How does ethereum work?

In the Ethereum blockchain, instead of “mining” to get Bitcoins, users work to earn “Ethers”, a type of cryptocurrency that powers the wider network. Beyond exchangeable crypto currency, Ether is also used by developers to pay for services on the Ethereum network

As for other crypto-currencies, the ether uses a distributed database that records all transactions made with the ether. It is accessible to all, completely transparent and very difficult to modify retroactively.

It is known as blockchain, and is created through the mining process.

Miners are responsible for verifying transactions to form “blocks” and secure them cryptographically by solving complex algorithms. The difficulty of these algorithms can be adjusted to keep the block processing time approximately constant: about one every 14 seconds.

The new blocks are linked to the existing blockchain, and the miner receives a “reward”, that is, a specified amount of cryptocurrency. This quantity varies according to the minted cryptocurrency. For the ether, for example, the reward currently stands at 5 units. This quantity could decrease if the value of the cryptocurrency continues to increase.

The ethereum blockchain is very similar to that of bitcoin, but it is programmed in a language that allows developers to write software with which blockchain transactions can manage and automate specific results. These software are called smart contracts.

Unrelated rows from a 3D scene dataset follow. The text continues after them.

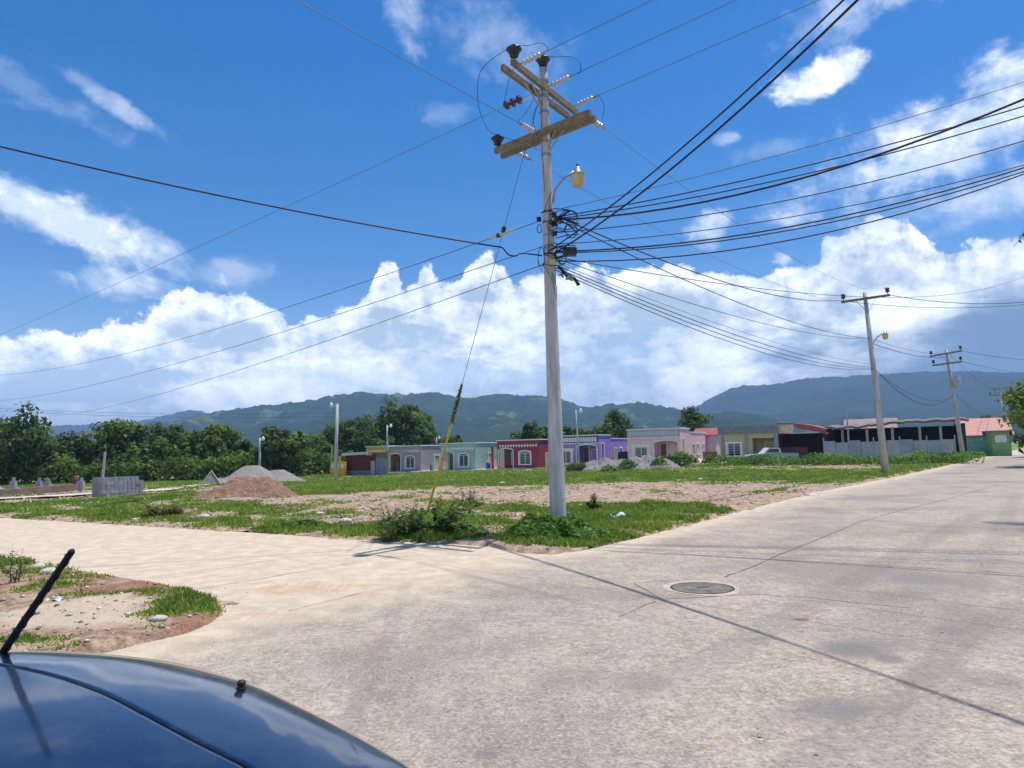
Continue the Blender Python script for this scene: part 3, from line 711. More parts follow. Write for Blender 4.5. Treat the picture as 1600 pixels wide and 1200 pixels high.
def stones():
    r = np.random.default_rng(8); base = np.array([(1, 0, 0), (-1, 0, 0), (0, 1, 0), (0, -1, 0), (0, 0, 1), (0, 0, -1)], float)
    fs = np.array([(0, 2, 4), (2, 1, 4), (1, 3, 4), (3, 0, 4), (2, 0, 5), (1, 2, 5), (3, 1, 5), (0, 3, 5)])
    def scatter(n, Rm, Rx, cond, smin, smax, seed):
        r = np.random.default_rng(seed)
        az = np.radians(r.uniform(-54, 49, n)); R = Rm*np.exp(r.random(n)*math.log(Rx/Rm)); x = R*np.sin(az); y = R*np.cos(az); sd = sdist(x, y)
        k = cond(x, y, sd, r); x, y, sd, R = x[k], y[k], sd[k], R[k]; n = len(x)
        s = (smin+(smax-smin)*r.random(n)**5)*(.35+R/24); V = base[None]*(s[:, None, None])*r.uniform(.55, 1.25, (n, 6, 1))*np.array([1, 1, .62])
        a = r.uniform(0, 6.28, n); c, sn = np.cos(a), np.sin(a); X = V[..., 0]*c[:, None]-V[..., 1]*sn[:, None]; Y = V[..., 0]*sn[:, None]+V[..., 1]*c[:, None]
        z = np.where(sd > 0, gz(x, y, sd), Hb(x, y))+s*.15
        return np.stack([X+x[:, None], Y+y[:, None], V[..., 2]+z[:, None]], -1).reshape(-1, 3), (fs[None]+(np.arange(n)*6)[:, None, None]).reshape(-1, 3), np.repeat(r.random(n), 6)
    m, b, p = new_mat('stones'); at = b.node('ShaderNodeAttribute', attribute_name='tint').outputs['Fac']
    b.put(p.inputs['Base Color'], b.mix(at, (.20, .15, .115), (.66, .60, .53))); p.inputs['Roughness'].default_value = .9
    V, F, T = scatter(100000, 5.5, 75, lambda x, y, sd, r: (sd > .03) & (r.random(len(x)) > grassmask(x, y)*.93) & (r.random(len(x)) < (.25+1.2*(fbm(x*.6, y*.6, 4, 12) > .5))*np.where((x < -3) & (y < 14), .28, 1)), .006, .058, 1)
    tag(np_mesh('gravel', V, F, m, attrs={'tint': T}), 'loose pale stones and clods scattered over bare soil', None, None, 'stuff')
    V, F, T = scatter(2600, 4, 40, lambda x, y, sd, r: (sd < -.02) & (r.random(len(x)) < np.where(sd > -.5, .9, .22)), .004, .022, 2)
    tag(np_mesh('gravel', V, F, m, attrs={'tint': T*.6}), 'small grit and clods lying on the concrete road', None, None, 'stuff')
stones()
# curb-side rubble: individual larger stones one can point to
M_ROCK = mat('pale_rock', (.55, .50, .44), .9, .2, 6, .6, 25)
def rock(px, py, s, lab, m=M_ROCK, sq=.55, dz=0):
    g = G(px, py); r = np.random.default_rng(int(px*7+py)); bm = bmesh.new(); bmesh.ops.create_icosphere(bm, subdivisions=2, radius=s)
    for v in bm.verts:
        f = .8+.4*float(vnoise(v.co.x/s*1.3+px, v.co.y/s*1.3+v.co.z/s, 3)); v.co *= f; v.co.z *= sq; v.co.x *= 1.35
    me = bpy.data.meshes.new('rock'); bm.to_mesh(me); bm.free(); me.materials.append(m)
    o = bpy.data.objects.new('rock', me); COL.objects.link(o); o.location = (g.x, g.y, float(gz([g.x], [g.y])[0])+s*.2+dz); o.rotation_euler = (0, 0, r.uniform(0, 6)); tag(o, lab, 'rock', 'loose rocks about the field')
rock(1268, 774, .22, 'flat grey slab of rubble at the kerb of the right-hand road'); rock(1278, 771, .2, 'grey rubble lump touching the flat slab at the road kerb')
rock(1147, 804, .14, 'pale rock where the green verge ends at the road edge'); rock(784, 757, .16, 'white rock on bare soil left of the big pole, halfway up the field'); rock(909, 795, .1, 'white rock at the back edge of the grass right of the big pole')
rock(540, 818, .13, 'white stone in thin weeds left of the bushy shrub'); rock(500, 806, .12, 'pale flat stone on bare soil below the brown soil heap'); rock(60, 894, .11, 'broken pale concrete lump on the left island near its grassy rim'); rock(80, 900, .12, 'second pale concrete lump on the left island behind the antenna')
rock(248, 979, .07, 'pale stone beside the red soil rut at the island corner'); rock(1095, 752, .14, 'pale stone in grass behind the bare gravel patch, centre right'); rock(320, 870-58, .12, 'white stone in weeds near the left street, right of the small brown bush'); rock(213, 815, .1, 'pale stone at the left street edge beside the small brown bush')

# ------------------------------------------------------------- heaps
def heap(name, peaks, m, label, cat, seed, rough=.06, res=110, gully=0):
    P = [(Vector(p[0]), p[1], p[2], p[3]) for p in peaks]
    x0 = min(p.x-rx*1.25 for p, rx, ry, h in P); x1 = max(p.x+rx*1.25 for p, rx, ry, h in P); y0 = min(p.y-ry*1.25 for p, rx, ry, h in P); y1 = max(p.y+ry*1.25 for p, rx, ry, h in P)
    x, y = np.meshgrid(np.linspace(x0, x1, res), np.linspace(y0, y1, res), indexing='ij'); z = np.zeros(x.shape)
    for p, rx, ry, h in P:
        d = np.hypot((x-p.x)/rx, (y-p.y)/ry)*(1+.22*(fbm(x*2/rx+seed, y*2/ry, 3, seed)-.5)); z = np.maximum(z, h*(np.clip(1.04-d, 0, 1)**.95)*np.where(d < .25, 1-.9*(.25-np.clip(d, 0, .25))**1.3*2, 1))
    s = 3.0/((x1-x0)/6)
    z = z+(fbm(x*s, y*s, 6, seed+1, .62)-.5)*rough*np.clip(z*6, 0, 1)*2
    z = np.where(z <= .004, -.15, z)+Hb(x, y)+.02
    cx, cy = (x0+x1)/2, (y0+y1)/2; cz = float(Hb(cx, cy))
    i, j = np.meshgrid(np.arange(res-1), np.arange(res-1), indexing='ij'); F = np.stack([i*res+j, (i+1)*res+j, (i+1)*res+j+1, i*res+j+1], -1).reshape(-1, 4)
    o = np_mesh(name, np.stack([x-cx, y-cy, z-cz], -1).reshape(-1, 3), F, m, smooth=True); o.location = (cx, cy, cz)
    return tag(o, label, cat)
def heapmat(name, a, b_, c_, bs=14):
    m, b, p = new_mat(name); co = b.node('ShaderNodeTexCoord').outputs['Object']; n = b.noise(co, bs*.3, 8, .7); n2 = b.noise(co, bs, 6, .75); v = b.voro(co, bs*1.1)
    c = b.mix(b.ss(n, .3, .7), a, b_); c = b.mix(b.m('MULTIPLY', b.ss(n2, .48, .34), .8), c, tuple(q*.35 for q in a)); c = b.mix(b.m('MULTIPLY', b.ss(v, .25, .12), .6), c, c_)
    b.put(p.inputs['Base Color'], c); p.inputs['Roughness'].default_value = .95; b.put(p.inputs['Normal'], b.bump(b.m('ADD', n2, n), 1.0, .09)); return m
M_BROWN = heapmat('brown_earth', (.26, .145, .085), (.37, .225, .14), (.5, .36, .25), 9); M_GRAV = heapmat('grey_gravel', (.27, .235, .215), (.37, .33, .305), (.45, .42, .39), 14)
M_RUBB = heapmat('rubble', (.21, .185, .175), (.33, .30, .28), (.55, .5, .46), 6); M_SANDY = heapmat('pale_earth', (.50, .42, .32), (.66, .58, .46), (.7, .65, .55), 6)
b1 = G(384, 778); heap('soil_heap', [((b1.x-.25, b1.y+.6, 0), 1.75, 1.5, 1.02), ((b1.x+.55, b1.y+.5, 0), 1.45, 1.3, .98), ((b1.x-.9, b1.y+.2, 0), 1.5, 1.1, .55)], M_BROWN, 'heap of reddish brown soil, nearest heap in the field', 'soil heap', 3, .17)
g1 = atY(394, 720, 62); heap('gravel_heap', [((g1.x, 62, 0), 2.9, 2.5, 1.85), ((g1.x+2.1, 62.4, 0), 2.2, 2.0, 1.35), ((g1.x-1.2, 62, 0), 2.0, 1.6, 1.0)], M_GRAV, 'large smooth grey gravel heap behind the brown soil heap', 'gravel heap', 5, .05)
g2 = atY(338, 720, 57); heap('gravel_heap', [((g2.x, 57.2, 0), 1.25, 1.0, .66)], M_GRAV, 'small grey gravel heap under the leaning wooden sieve frame', 'gravel heap', 6, .05, 60)
pk = []
rr = random.Random(5)
for px, h in [(905, .55), (925, .95), (948, 1.15), (972, .95), (992, 1.1), (1015, 1.15), (1035, .8)]:
    q = atY(px, 720, 61.5); pk.append(((q.x, q.y+rr.uniform(-.2, .9), 0), 1.7, 1.5, h*1.12))
heap('rubble_heap', pk, M_RUBB, 'long grey rubble mound with weeds in front of the pink house', 'rubble heap', 9, .34, 150)
q = G(1090, 726); heap('soil_heap', [((q.x, q.y+1.0, 0), 2.6, 2.0, .62), ((q.x+1.8, q.y+.8, 0), 1.8, 1.4, .42), ((q.x-1.4, q.y+.3, 0), 1.6, 1.2, .35)], M_SANDY, 'low pale sandy heap beside the pink house', 'soil heap', 10, .12)
q = G(519+12, 742); heap('soil_heap', [((q.x, q.y+.2, 0), 1.3, 1.0, .75)], M_SANDY, 'small pale soil heap against the red shed corner', 'soil heap', 12, .1, 50)

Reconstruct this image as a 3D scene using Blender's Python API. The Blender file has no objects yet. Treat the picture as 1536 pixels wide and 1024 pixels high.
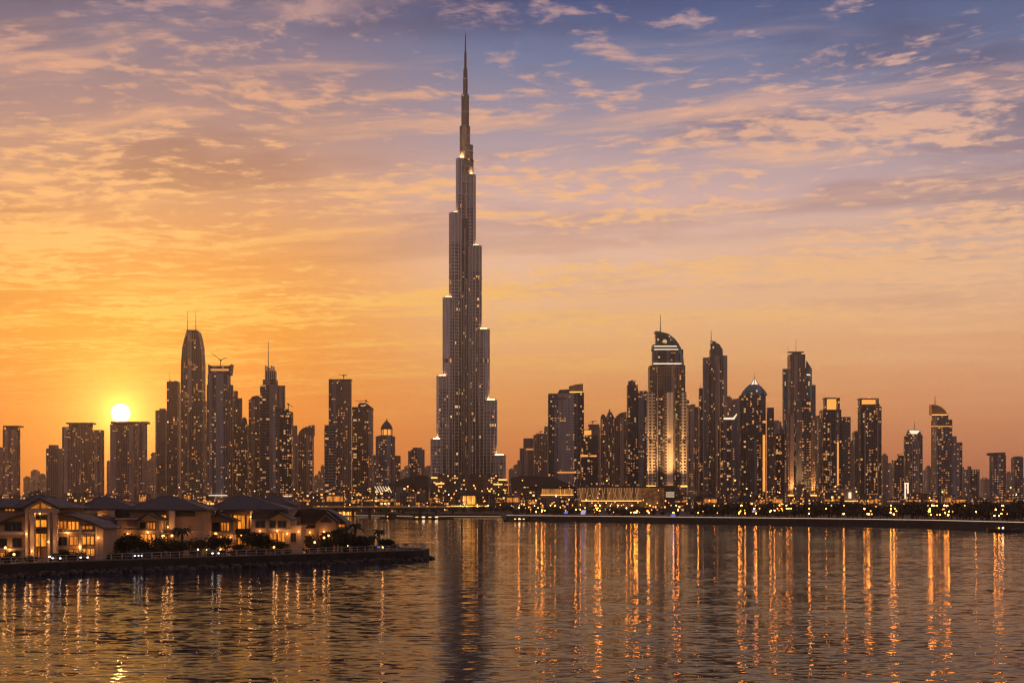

If a traditional contract describes the terms of a relationship, a smart contract ensures that these terms are respected by entering it in lines of code deployed in the blockchain. The software automatically executes the agreement as soon as the predefined conditions are met, eliminating the wait and costs involved in manually executing a transaction.

For example, an ethereum user can create a smart contract to send a certain amount of ether to a friend on a certain date. They deploy this code in the blockchain and, as soon as the contract is filled, that is to say at the set date, the ethers are automatically sent to the other party.

Ethereum is based on Bitcoin’s protocol and its Blockchain design but is tweaked so that applications beyond money systems can be supported. The two Blockchains’ only similarity is that they store entire transaction histories of their respective networks, but Ethereum’s Blockchain does a lot more than that. Besides the history of transactions, every node on Ethereum network also needs to download the most recent state, or the current information, of each smart contract within the network, every user’s balance and all the smart contract code and where it’s stored.